● Instructions to follow
Copy every record below exactly as written, but leave out the pictures.

● Supplied entries
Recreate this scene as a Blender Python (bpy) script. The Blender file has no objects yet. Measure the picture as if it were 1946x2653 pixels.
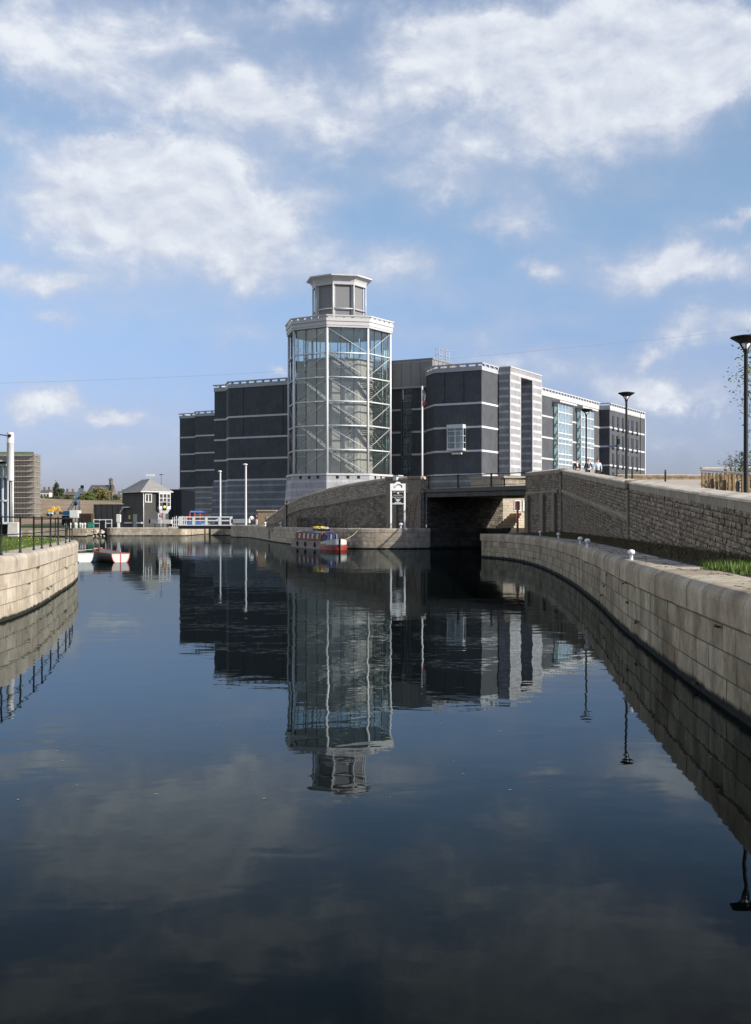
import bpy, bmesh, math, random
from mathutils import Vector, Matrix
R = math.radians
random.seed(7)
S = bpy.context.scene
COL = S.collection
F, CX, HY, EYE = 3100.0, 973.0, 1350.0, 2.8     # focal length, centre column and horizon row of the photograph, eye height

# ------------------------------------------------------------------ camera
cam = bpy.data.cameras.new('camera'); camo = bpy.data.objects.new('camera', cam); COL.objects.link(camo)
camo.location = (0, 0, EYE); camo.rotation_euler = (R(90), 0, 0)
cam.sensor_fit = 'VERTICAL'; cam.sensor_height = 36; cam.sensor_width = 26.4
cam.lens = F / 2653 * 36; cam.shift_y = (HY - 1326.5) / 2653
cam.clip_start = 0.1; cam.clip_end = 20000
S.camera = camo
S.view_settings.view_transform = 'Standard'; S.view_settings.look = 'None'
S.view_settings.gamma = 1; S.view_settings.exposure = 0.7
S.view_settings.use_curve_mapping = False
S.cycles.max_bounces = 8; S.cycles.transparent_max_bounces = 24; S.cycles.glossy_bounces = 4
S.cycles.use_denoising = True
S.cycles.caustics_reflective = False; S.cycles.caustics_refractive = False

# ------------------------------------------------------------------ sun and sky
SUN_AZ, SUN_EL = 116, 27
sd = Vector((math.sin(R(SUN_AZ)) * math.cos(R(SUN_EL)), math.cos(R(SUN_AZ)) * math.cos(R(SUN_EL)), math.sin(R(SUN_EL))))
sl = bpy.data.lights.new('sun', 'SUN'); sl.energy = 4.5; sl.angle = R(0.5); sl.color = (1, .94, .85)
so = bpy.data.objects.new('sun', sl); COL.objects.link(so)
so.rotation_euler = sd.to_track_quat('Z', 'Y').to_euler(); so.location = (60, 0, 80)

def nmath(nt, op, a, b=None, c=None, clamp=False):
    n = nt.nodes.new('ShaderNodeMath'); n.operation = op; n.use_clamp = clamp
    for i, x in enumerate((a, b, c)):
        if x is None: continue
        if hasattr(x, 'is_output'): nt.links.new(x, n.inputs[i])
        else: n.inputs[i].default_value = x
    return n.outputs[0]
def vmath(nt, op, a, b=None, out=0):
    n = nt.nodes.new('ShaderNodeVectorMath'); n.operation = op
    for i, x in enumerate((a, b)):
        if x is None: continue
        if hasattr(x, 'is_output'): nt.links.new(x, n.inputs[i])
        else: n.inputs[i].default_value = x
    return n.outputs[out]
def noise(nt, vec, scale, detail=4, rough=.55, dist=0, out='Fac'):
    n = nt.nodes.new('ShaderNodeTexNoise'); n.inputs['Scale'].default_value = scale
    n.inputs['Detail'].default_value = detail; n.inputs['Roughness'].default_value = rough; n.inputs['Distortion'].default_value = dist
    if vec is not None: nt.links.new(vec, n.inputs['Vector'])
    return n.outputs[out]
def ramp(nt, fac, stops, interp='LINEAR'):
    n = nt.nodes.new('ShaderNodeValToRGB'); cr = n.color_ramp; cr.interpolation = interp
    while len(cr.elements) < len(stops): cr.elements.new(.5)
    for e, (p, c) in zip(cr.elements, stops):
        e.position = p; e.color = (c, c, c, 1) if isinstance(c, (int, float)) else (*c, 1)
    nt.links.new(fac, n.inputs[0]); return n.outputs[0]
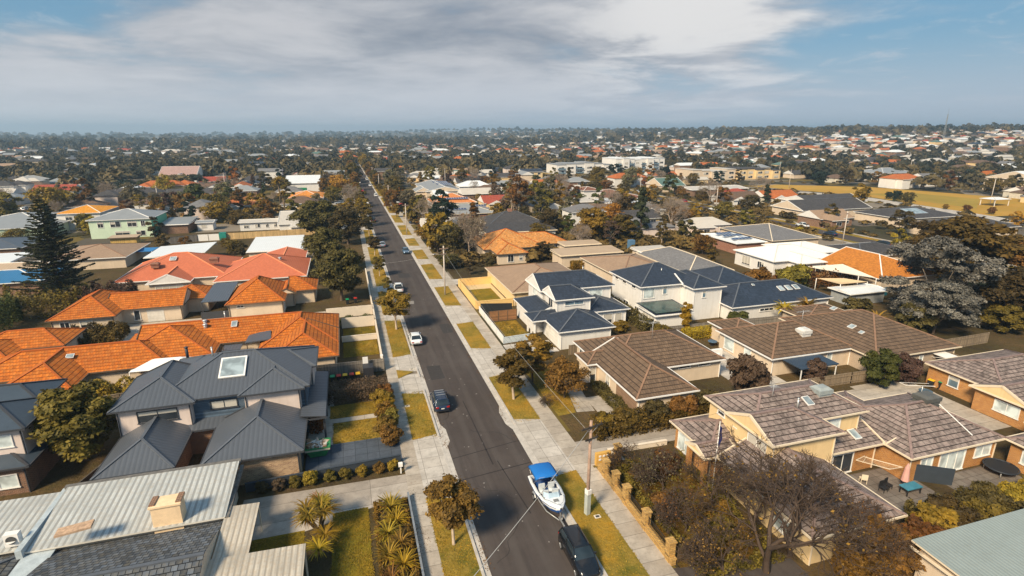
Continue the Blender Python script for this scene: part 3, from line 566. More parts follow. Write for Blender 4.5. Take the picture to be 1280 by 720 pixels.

● Result
Recreate this scene as a Blender Python (bpy) script. The Blender file has no objects yet. Measure the picture as if it were 1946x2653 pixels.
import bpy, bmesh, math, random
from mathutils import Vector, Matrix
R = math.radians
random.seed(7)
S = bpy.context.scene
COL = S.collection
F, CX, HY, EYE = 3100.0, 973.0, 1350.0, 2.8     # focal length, centre column and horizon row of the photograph, eye height

# ------------------------------------------------------------------ camera
cam = bpy.data.cameras.new('camera'); camo = bpy.data.objects.new('camera', cam); COL.objects.link(camo)
camo.location = (0, 0, EYE); camo.rotation_euler = (R(90), 0, 0)
cam.sensor_fit = 'VERTICAL'; cam.sensor_height = 36; cam.sensor_width = 26.4
cam.lens = F / 2653 * 36; cam.shift_y = (HY - 1326.5) / 2653
cam.clip_start = 0.1; cam.clip_end = 20000
S.camera = camo
S.view_settings.view_transform = 'Standard'; S.view_settings.look = 'None'
S.view_settings.gamma = 1; S.view_settings.exposure = 0.7
S.view_settings.use_curve_mapping = False
S.cycles.max_bounces = 8; S.cycles.transparent_max_bounces = 24; S.cycles.glossy_bounces = 4
S.cycles.use_denoising = True
S.cycles.caustics_reflective = False; S.cycles.caustics_refractive = False

# ------------------------------------------------------------------ sun and sky
SUN_AZ, SUN_EL = 116, 27
sd = Vector((math.sin(R(SUN_AZ)) * math.cos(R(SUN_EL)), math.cos(R(SUN_AZ)) * math.cos(R(SUN_EL)), math.sin(R(SUN_EL))))
sl = bpy.data.lights.new('sun', 'SUN'); sl.energy = 4.5; sl.angle = R(0.5); sl.color = (1, .94, .85)
so = bpy.data.objects.new('sun', sl); COL.objects.link(so)
so.rotation_euler = sd.to_track_quat('Z', 'Y').to_euler(); so.location = (60, 0, 80)

def nmath(nt, op, a, b=None, c=None, clamp=False):
    n = nt.nodes.new('ShaderNodeMath'); n.operation = op; n.use_clamp = clamp
    for i, x in enumerate((a, b, c)):
        if x is None: continue
        if hasattr(x, 'is_output'): nt.links.new(x, n.inputs[i])
        else: n.inputs[i].default_value = x
    return n.outputs[0]
def vmath(nt, op, a, b=None, out=0):
    n = nt.nodes.new('ShaderNodeVectorMath'); n.operation = op
    for i, x in enumerate((a, b)):
        if x is None: continue
        if hasattr(x, 'is_output'): nt.links.new(x, n.inputs[i])
        else: n.inputs[i].default_value = x
    return n.outputs[out]
def noise(nt, vec, scale, detail=4, rough=.55, dist=0, out='Fac'):
    n = nt.nodes.new('ShaderNodeTexNoise'); n.inputs['Scale'].default_value = scale
    n.inputs['Detail'].default_value = detail; n.inputs['Roughness'].default_value = rough; n.inputs['Distortion'].default_value = dist
    if vec is not None: nt.links.new(vec, n.inputs['Vector'])
    return n.outputs[out]
def ramp(nt, fac, stops, interp='LINEAR'):
    n = nt.nodes.new('ShaderNodeValToRGB'); cr = n.color_ramp; cr.interpolation = interp
    while len(cr.elements) < len(stops): cr.elements.new(.5)
    for e, (p, c) in zip(cr.elements, stops):
        e.position = p; e.color = (c, c, c, 1) if isinstance(c, (int, float)) else (*c, 1)
    nt.links.new(fac, n.inputs[0]); return n.outputs[0]
Continue the Blender Python script for this scene: part 3, from line 566. More parts follow. Write for Blender 4.5. Take the picture to be 1280 by 720 pixels.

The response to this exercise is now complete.